The five ways we read online (and what publishers can do to encourage the “good” ones)

Laura Hazard Owen:

From skimming and scanning to (the ultimate) reading, a new paper by Nir Grinberg looks at the ways we read online and introduces a novel measure for predicting how long readers will stick with an article.

Grinberg, a research fellow at the Harvard Institute for Quantitative Social Science jointly with the Northeastern’s Lazer Lab, looked at Chartbeat data for seven different publishers’ sites — a dataset of more than 7.7 million pageviews, on both mobile and desktop, of 66,821 news articles from the sites. (To protect the publishers’ privacy, they aren’t named in the paper, but Grinberg looked at a financial news site, a how-to site, a tech news site, a science news site, a site aimed at women, a sports site, and a magazine site.)
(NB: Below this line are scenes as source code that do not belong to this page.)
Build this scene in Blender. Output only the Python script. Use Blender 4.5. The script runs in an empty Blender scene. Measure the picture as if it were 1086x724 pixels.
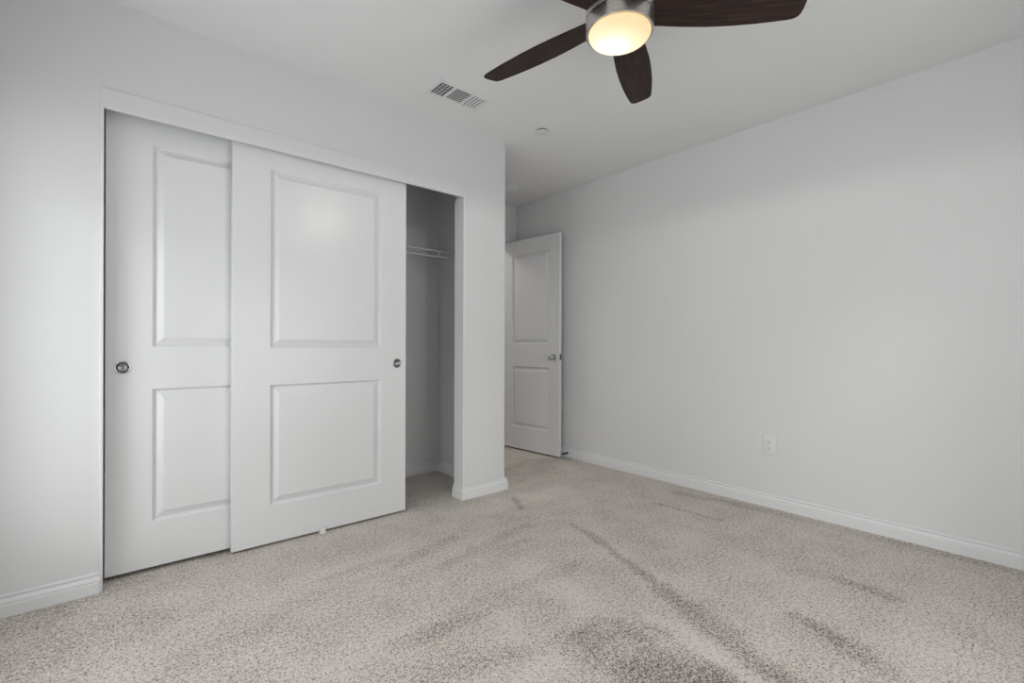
import bpy, bmesh, math, random
from mathutils import Vector, Matrix

S = bpy.context.scene
COL = S.collection
PI = math.pi
random.seed(4)

# ------------------------------------------------------------------ camera
H = 2.44                    # ceiling height
YW = 2.567                  # face of the closet wall
XW = 3.177                  # face of the right wall
YF = 3.66                   # face of the far wall with the doorway
XL = -0.42                  # face of the window wall, beside the camera
YB = -0.50                  # face of the wall behind the camera
EYE = 1.0174
yaw, roll, FPX = math.radians(49.5063), math.radians(0.17862), 498.83
cam = bpy.data.cameras.new('camera')
cam.sensor_width = 36.0
cam.lens = FPX / 1086 * 36.0
cam.shift_y = 4.134 / 1086
cam.clip_start = 0.02
co = bpy.data.objects.new('camera', cam)
COL.objects.link(co)
fwd = Vector((math.cos(yaw), math.sin(yaw), 0))
r0 = Vector((math.sin(yaw), -math.cos(yaw), 0))
u0 = Vector((0, 0, 1))
rt = r0 * math.cos(roll) + u0 * math.sin(roll)
up = u0 * math.cos(roll) - r0 * math.sin(roll)
M = Matrix((rt, up, -fwd)).transposed().to_4x4()
M.translation = Vector((0, 0, EYE))
co.matrix_world = M
S.camera = co

# ------------------------------------------------------------------ view, sky, lights
S.view_settings.view_transform = 'Standard'
S.view_settings.look = 'None'
S.view_settings.exposure = 0.0
S.view_settings.gamma = 1.0
S.view_settings.use_curve_mapping = False

W = bpy.data.worlds.new('sky')
S.world = W
W.use_nodes = True
bg = W.node_tree.nodes['Background']
bg.inputs['Color'].default_value = (0.985, 0.985, 1.0, 1)
bg.inputs['Strength'].default_value = 3.2

# windows: two at the camera's left, one behind; all but the closet-side one added for fill
WZ0, WZ1 = 0.30, 1.76
WINS = [(-0.20, 0.98), (1.42, 2.36)]         # y ranges on the left wall; the first is added for fill
WINR = (1.00, 2.15)                          # x range of the added window in the rear wall


def light(name, kind, loc, direction=None, **kw):
    d = bpy.data.lights.new(name, kind)
    for k, v in kw.items():
        setattr(d, k, v)
    o = bpy.data.objects.new(name, d)
    o.location = loc
    if direction is not None:
        o.rotation_euler = Vector(direction).to_track_quat('-Z', 'Y').to_euler()
    COL.objects.link(o)
    return o


# the sky lights the room through the windows; a light portal in each opening guides its sampling
for ya, yb in WINS:
    light('window_portal', 'AREA', (XL - 0.02, (ya + yb) / 2, (WZ0 + WZ1) / 2), (1, 0, 0),
          shape='RECTANGLE', size=yb - ya, size_y=WZ1 - WZ0, energy=1.0).data.cycles.is_portal = True
light('window_portal', 'AREA', ((WINR[0] + WINR[1]) / 2, YB - 0.02, (WZ0 + WZ1) / 2), (0, 1, 0),
      shape='RECTANGLE', size=WINR[1] - WINR[0], size_y=WZ1 - WZ0, energy=1.0).data.cycles.is_portal = True
light('sun', 'SUN', (-4, -2, 4), (1.0, 0.90, -0.42), energy=0.36, angle=math.radians(14), color=(1.0, 0.985, 0.96))

# ------------------------------------------------------------------ node helpers
def new_mat(name):
    m = bpy.data.materials.new(name)
    m.use_nodes = True
    nt = m.node_tree
    return m, nt, nt.nodes['Principled BSDF']


def node(nt, typ, **kw):
    n = nt.nodes.new(typ)
    for k, v in kw.items():
        setattr(n, k, v)
    return n


def val(nt, sock, v):
    if isinstance(v, bpy.types.NodeSocket):
        nt.links.new(v, sock)
    else:
        sock.default_value = v


def mth(nt, op, a, b=None, clamp=False):
    n = node(nt, 'ShaderNodeMath', operation=op, use_clamp=clamp)
    val(nt, n.inputs[0], a)
    if b is not None:
        val(nt, n.inputs[1], b)
    return n.outputs[0]


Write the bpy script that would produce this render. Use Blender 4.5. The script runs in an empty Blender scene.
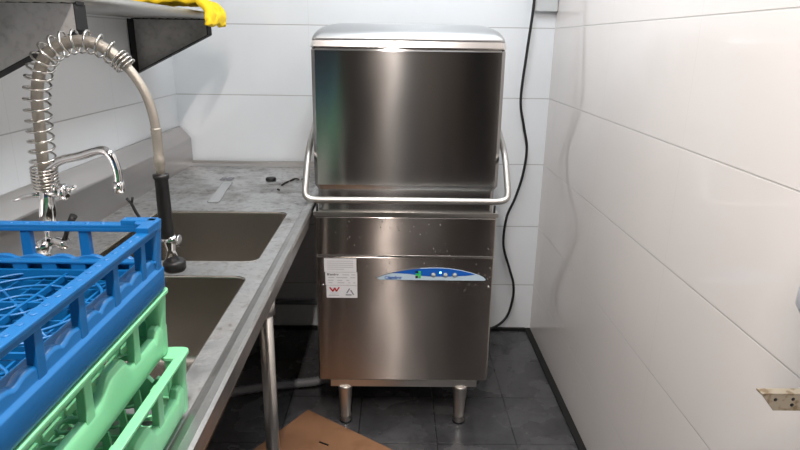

Chartbeat, Grinberg said, already offers publishers pretty good tracking. “It’s one of the few companies that track what happens with a user after they click on a news article,” he told me. “Still, the actual measures it provides are kind of raw. It’ll tell you how much time a person has spent on a page, how far down the page they got, even something called ‘engaged time,’ which is the number of page interactions — mouse clicks, cursor movement, etc. But all of these are not particularly tailored to news; they could work on any web page.” Grinberg tailored these raw measures to create new metrics specifically for news articles.